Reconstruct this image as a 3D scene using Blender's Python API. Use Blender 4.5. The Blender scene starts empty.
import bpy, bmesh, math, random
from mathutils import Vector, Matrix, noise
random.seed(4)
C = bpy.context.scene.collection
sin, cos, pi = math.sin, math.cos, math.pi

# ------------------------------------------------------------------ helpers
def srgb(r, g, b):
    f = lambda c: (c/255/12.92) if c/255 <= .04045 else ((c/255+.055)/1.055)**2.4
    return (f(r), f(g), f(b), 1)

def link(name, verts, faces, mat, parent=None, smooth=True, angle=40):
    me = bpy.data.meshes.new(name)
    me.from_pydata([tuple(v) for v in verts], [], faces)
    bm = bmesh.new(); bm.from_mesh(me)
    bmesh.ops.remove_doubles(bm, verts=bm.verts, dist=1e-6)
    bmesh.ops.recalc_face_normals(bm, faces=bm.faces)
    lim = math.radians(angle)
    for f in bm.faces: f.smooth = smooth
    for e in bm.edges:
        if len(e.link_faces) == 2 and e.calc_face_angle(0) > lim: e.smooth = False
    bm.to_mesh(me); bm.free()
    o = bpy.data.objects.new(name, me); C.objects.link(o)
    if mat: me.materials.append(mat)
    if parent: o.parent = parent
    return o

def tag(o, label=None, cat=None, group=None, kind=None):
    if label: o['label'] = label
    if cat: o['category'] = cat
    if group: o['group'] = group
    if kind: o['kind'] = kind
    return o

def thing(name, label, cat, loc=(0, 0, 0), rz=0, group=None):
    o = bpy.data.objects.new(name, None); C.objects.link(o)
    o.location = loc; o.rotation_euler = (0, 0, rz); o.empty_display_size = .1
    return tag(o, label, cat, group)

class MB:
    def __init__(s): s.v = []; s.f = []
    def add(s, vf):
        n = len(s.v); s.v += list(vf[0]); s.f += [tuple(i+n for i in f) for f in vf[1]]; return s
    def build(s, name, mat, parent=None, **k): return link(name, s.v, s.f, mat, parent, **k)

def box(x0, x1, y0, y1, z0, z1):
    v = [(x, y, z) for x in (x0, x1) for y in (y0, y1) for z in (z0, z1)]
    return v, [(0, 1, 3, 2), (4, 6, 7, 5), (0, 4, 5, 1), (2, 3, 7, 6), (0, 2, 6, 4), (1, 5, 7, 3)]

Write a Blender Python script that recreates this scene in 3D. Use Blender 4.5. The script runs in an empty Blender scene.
☆ ☆ ☆ ☆ ☆ ☆ ☆
→ **The problem**
Repeat the material above in full, quoting it exactly.

→ **Solution**
Reconstruct this image as a 3D scene using Blender's Python API. Use Blender 4.5. The Blender scene starts empty.
import bpy, bmesh, math, random
from mathutils import Vector, Matrix, noise
random.seed(4)
C = bpy.context.scene.collection
sin, cos, pi = math.sin, math.cos, math.pi

# ------------------------------------------------------------------ helpers
def srgb(r, g, b):
    f = lambda c: (c/255/12.92) if c/255 <= .04045 else ((c/255+.055)/1.055)**2.4
    return (f(r), f(g), f(b), 1)

def link(name, verts, faces, mat, parent=None, smooth=True, angle=40):
    me = bpy.data.meshes.new(name)
    me.from_pydata([tuple(v) for v in verts], [], faces)
    bm = bmesh.new(); bm.from_mesh(me)
    bmesh.ops.remove_doubles(bm, verts=bm.verts, dist=1e-6)
    bmesh.ops.recalc_face_normals(bm, faces=bm.faces)
    lim = math.radians(angle)
    for f in bm.faces: f.smooth = smooth
    for e in bm.edges:
        if len(e.link_faces) == 2 and e.calc_face_angle(0) > lim: e.smooth = False
    bm.to_mesh(me); bm.free()
    o = bpy.data.objects.new(name, me); C.objects.link(o)
    if mat: me.materials.append(mat)
    if parent: o.parent = parent
    return o

def tag(o, label=None, cat=None, group=None, kind=None):
    if label: o['label'] = label
    if cat: o['category'] = cat
    if group: o['group'] = group
    if kind: o['kind'] = kind
    return o

def thing(name, label, cat, loc=(0, 0, 0), rz=0, group=None):
    o = bpy.data.objects.new(name, None); C.objects.link(o)
    o.location = loc; o.rotation_euler = (0, 0, rz); o.empty_display_size = .1
    return tag(o, label, cat, group)

class MB:
    def __init__(s): s.v = []; s.f = []
    def add(s, vf):
        n = len(s.v); s.v += list(vf[0]); s.f += [tuple(i+n for i in f) for f in vf[1]]; return s
    def build(s, name, mat, parent=None, **k): return link(name, s.v, s.f, mat, parent, **k)

def box(x0, x1, y0, y1, z0, z1):
    v = [(x, y, z) for x in (x0, x1) for y in (y0, y1) for z in (z0, z1)]
    return v, [(0, 1, 3, 2), (4, 6, 7, 5), (0, 4, 5, 1), (2, 3, 7, 6), (0, 2, 6, 4), (1, 5, 7, 3)]

Write a Blender Python script that recreates this scene in 3D. Use Blender 4.5. The script runs in an empty Blender scene.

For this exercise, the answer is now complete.